Vintage photograph of Mary Austin - the American writer. 
Inscribed and signed in graphite by her hand.
Excellent condition. Paper measures 8 x 6 inches. 
Presents in a simple plastic sleeve for protection.

Mary Hunter Austin (September 9, 1868 – August 13, 1934) was an American writer. 
One of the early nature writers of the American Southwest, her classic The Land of Little Rain (1903) describes the fauna, flora, and people of the region between the High Sierra and the Mojave Desert of southern California.

She was born in Carlinville, Illinois (the fourth of six children) to Susannah (née Graham) and George Hunter. She graduated from Blackburn College in 1888. Her family moved to California in the same year and established a homestead in the San Joaquin Valley.

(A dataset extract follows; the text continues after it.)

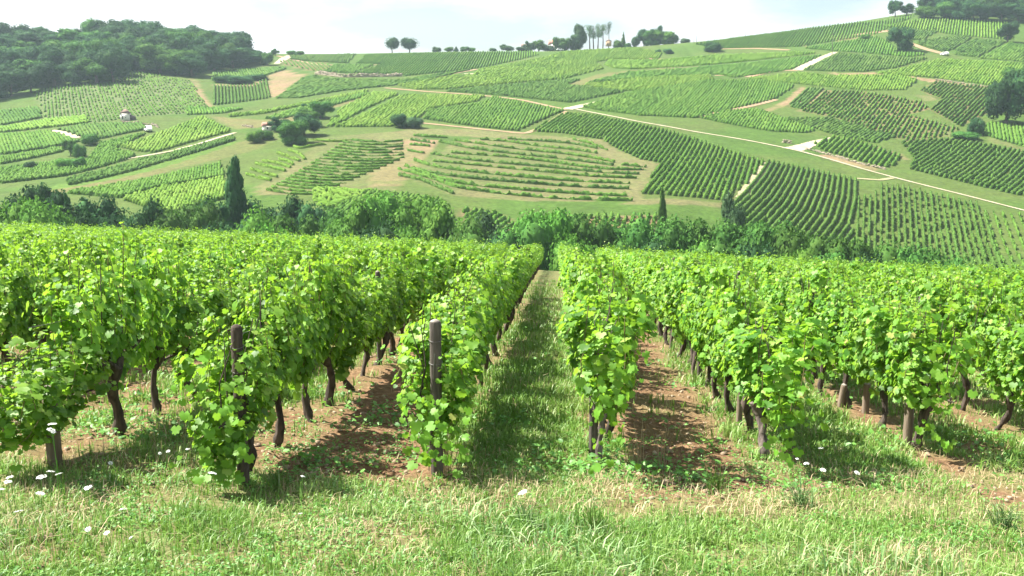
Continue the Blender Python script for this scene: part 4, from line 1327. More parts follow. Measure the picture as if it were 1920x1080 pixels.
def stones_wall(line, h, label, n_, seed):
    rng = np.random.default_rng(seed)
    P = dense(to_world(line), 60)
    seg = np.linalg.norm(np.diff(P, axis=0), axis=1); cum = np.concatenate([[0], np.cumsum(seg)])
    c = P.mean(0)
    o = thing('stone_wall', (P[0][0], P[0][1], float(TZ(P[0][0], P[0][1]))), label, 'wall')
    org = np.array(o.location)
    G = Geo()
    for i in range(n_):
        s_ = rng.random() * cum[-1]
        x = np.interp(s_, cum, P[:, 0]); y = np.interp(s_, cum, P[:, 1]); z = float(TZ(x, y))
        ks = .8 if h > 1 else .42
        a, b_, c_ = (.3 + rng.random() * .55) * ks, (.3 + rng.random() * .3) * ks, (.18 + rng.random() * .28) * ks
        zz = rng.random() ** 1.3 * h * (.6 + .8 * float(fbm(np.array(s_ * .25), np.array(1.0), seed)))
        q = np.array([x, y + (rng.random() - .5) * .5, z + zz]) - org
        G.box(q - np.array([a, b_, c_]), q + np.array([a, b_, c_]))
    w_ = link('wall_stones', G.mesh('wall_stones'), M['wall_stone'], o)
    w_['kind'] = 'stuff'


stones_wall([(592, 139), (640, 145), (700, 144), (754, 143)], 1.5, 'long tumbled pale stone wall across the upper left slope', 420, 3)
stones_wall([(228, 231), (245, 232), (262, 232)], .8, 'short stone terrace wall in front of the little cabin', 60, 4)
stones_wall([(268, 233), (290, 235), (298, 240)], .6, 'short tan bank of stones above the white van', 50, 5)
stones_wall([(1468, 267), (1485, 270)], .9, 'small heap of rubble stones by the road fork', 30, 6)
stones_wall([(1510, 279), (1560, 292), (1620, 309), (1660, 318)], .5, 'low rubble edging above the pale road', 150, 8)
stones_wall([(455, 236), (475, 240)], .6, 'scattered pale stones in the grass below the tan bands', 26, 9)
stones_wall([(1752, 150), (1800, 156), (1858, 165)], .6, 'line of pale stones above the ribbed dark plot', 110, 10)


def car(px, base, yaw, label, kind='car'):
    p_ = hill(px, base)
    o = thing('parked_' + kind, (p_[0], p_[1], p_[2] + .15), label, kind, None, yaw)
    hh = 1.0 if kind == 'car' else 1.25
    prof = [(-2.0, .3), (-2.05, .75), (-1.85, .95), (-1.2, 1.45 * hh), (.35, 1.5 * hh), (1.0, 1.0), (1.9, .85), (2.05, .6), (2.05, .3)]
    G = Geo()
    V = [(x, -.82, z) for x, z in prof] + [(x, .82, z) for x, z in prof]
    nn = len(prof)
    G.add(V, [(i, (i + 1) % nn, nn + (i + 1) % nn, nn + i) for i in range(nn)])
    G.add(V[:nn], [tuple(range(nn))[::-1]]); G.add(V[nn:], [tuple(range(nn))])
    link('body', G.mesh('body'), M['white_paint'], o)
    G = Geo()
    for s_ in (-1, 1):
        G.add([(-1.45, s_ * .83, 1.0), (.75, s_ * .83, 1.0), (.3, s_ * .83, 1.4 * hh), (-1.1, s_ * .83, 1.35 * hh)], [(0, 1, 2, 3)])
    link('window', G.mesh('window'), M['glass'], o)
    G = Geo()
    G.add([(1.02, -.7, 1.03), (1.02, .7, 1.03), (.42, .7, 1.47 * hh), (.42, -.7, 1.47 * hh)], [(0, 1, 2, 3)])
    link('windscreen', G.mesh('windscreen'), M['glass'], o)
    wm_ = Geo(); wm_.tube([(0, -.1, 0), (0, .1, 0)], .32, 14)
    wm_ = wm_.mesh('wheel')
    for x in (-1.25, 1.25):
        for y in (-.78, .78):
            link('wheel', wm_, M['tyre'], o, (x, y, .32))


car(1771, 104, 1.9, 'white car parked at the end of the tan track on the right slope')
car(278, 247, 2.2, 'white van parked among the vines right of the little cabin', 'van')
car(1050, 95.5, .2, 'white car parked on the skyline below the red-roofed house')
p_ = hill(1560, 103)
t_ = at_depth(1560, 62, p_[1])
G = Geo(); G.tube([(0, 0, 0), (0, 0, t_[2] - p_[2])], [.16, .11], 8)
o = thing('utility_pole', p_, 'thin utility pole standing by the white curving road', 'pole')
link('pole', G.mesh('pole'), M['post'], o)
G = Geo(); G.box((-.7, -.06, t_[2] - p_[2] - .8), (.7, .06, t_[2] - p_[2] - .65)); link('crossarm', G.mesh('crossarm'), M['post'], o)
for px, top in ((1398, 58), (1306, 67), (1301, 70)):
    p_ = hill(px, np.interp(px, [1290, 1400], [82, 70]) + 1)
    t_ = at_depth(px, top, p_[1])
    G = Geo(); G.tube([(0, 0, 0), (0, 0, t_[2] - p_[2])], [.12, .09], 6)
    tag(link('utility_pole', G.mesh('utility_pole'), M['post'], loc=p_), {1398: 'lone thin pole on the right skyline', 1306: 'taller of two thin poles on the skyline right of the village', 1301: 'shorter of two thin poles on the skyline right of the village'}[px], 'pole')

# ------------------------------------------------------------------ near vines
def vine_leaves(rng, n_, zb=.44, zt=1.24, half=.60, w=.195, size=(.055, .115), shoots=8, canes=None):
    """positions, normals, tips, sizes of the leaves of one plant (row runs along y): leaves sit along leafy canes"""
    nc = 30
    per = max(3, int(n_ / nc))
    yc = np.sort((rng.random(nc) * 2 - 1) * half)
    sd_ = np.where(rng.random(nc) < .5, -1.0, 1.0)
    top = zt + rng.normal(size=nc) * .09 + (rng.random(nc) < .16) * .16 * rng.random(nc) + .07 * np.sin(yc * 5 + rng.random() * 6)
    out_ = w * (.15 + .95 * rng.random(nc))
    P = []; N = []; T = []; S = []
    for c in range(nc):
        m_ = int(per * rng.uniform(.6, 1.4))
        kind_ = rng.random()
        t = np.sort(rng.random(m_) ** .9)
        if kind_ < .62 or nc < 0:        # upright cane through the wires
            z = zb + .08 + (top[c] - zb - .08) * t
            x = sd_[c] * (out_[c] * np.sin(np.minimum(t * 2.6, 2.2)) * .95 + .03)
        elif kind_ < .86:                # arching over and hanging down the side
            z = zb + .25 + (top[c] - zb - .30) * np.sin(t * 2.5) ** .9
            x = sd_[c] * (.06 + (w + .04) * t ** .8)
        else:                            # low side growth
            z = zb - .02 + .34 * t + rng.normal() * .04
            x = sd_[c] * w * .9 * t
        y = yc[c] + rng.normal() * .12 * t
        if canes is not None:
            canes.append(np.stack([x, np.broadcast_to(y, x.shape), z], -1)[::max(1, m_ // 5)])
        rad = .082 * (1 - .5 * t)
        a = rng.random(m_) * 6.283
        px_ = x + np.cos(a) * rad * rng.uniform(.4, 1.2, m_); py_ = y + np.sin(a) * rad * rng.uniform(.4, 1.3, m_)
        pz_ = z + rng.normal(size=m_) * .03
        P.append(np.stack([px_, py_, pz_], -1))
        N.append(np.stack([sd_[c] * .55 + np.cos(a) * .7, np.sin(a) * .7, .50 + .45 * t], -1) + rng.normal(size=(m_, 3)) * .30)
        T.append(np.stack([np.cos(a) * .6 + sd_[c] * .2, np.sin(a) * .6, -np.ones(m_) * .9], -1) + rng.normal(size=(m_, 3)) * .3)
        S.append(rng.uniform(size[0], size[1], m_) * np.where(t > .82, .62, 1.0) * (1.05 - .15 * t))
    P = np.concatenate(P); N = np.concatenate(N); T = np.concatenate(T); S = np.concatenate(S)
    # a few long young shoots that stick out
    for k_ in range(shoots // 2):
        m_ = 9
        a = rng.random() * 6.283
        b0 = np.array([(rng.random() - .5) * .3, (rng.random() - .5) * 1.0, zt - .05])
        dirv = np.array([math.cos(a) * .4, math.sin(a) * .4, .8 + .3 * rng.random()])
        L = .12 + .26 * rng.random() ** 1.5
        q = b0 + dirv * (np.arange(m_) / m_ * L)[:, None] + rng.normal(size=(m_, 3)) * .03
        P = np.concatenate([P, q]); N = np.concatenate([N, rng.normal(size=(m_, 3)) * .8 + np.array([0, 0, .7])])
        T = np.concatenate([T, rng.normal(size=(m_, 3))]); S = np.concatenate([S, np.linspace(.08, .035, m_)])
    return P, N, T, S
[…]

She married Stafford Wallace Austin on May 18, 1891, in Bakersfield, California. He was from Hawaii, a graduate of the University of California, Berkeley, a United States General Land Office employee, and, later, a Potash War lawyer.

For 17 years, Austin made a special study of the lives of the indigenous peoples of the Mojave Desert. Her publications set forth the intimate knowledge she thus acquired. She was a prolific novelist, poet, critic, and playwright, as well as an early feminist and defender of Native American and Spanish-American rights.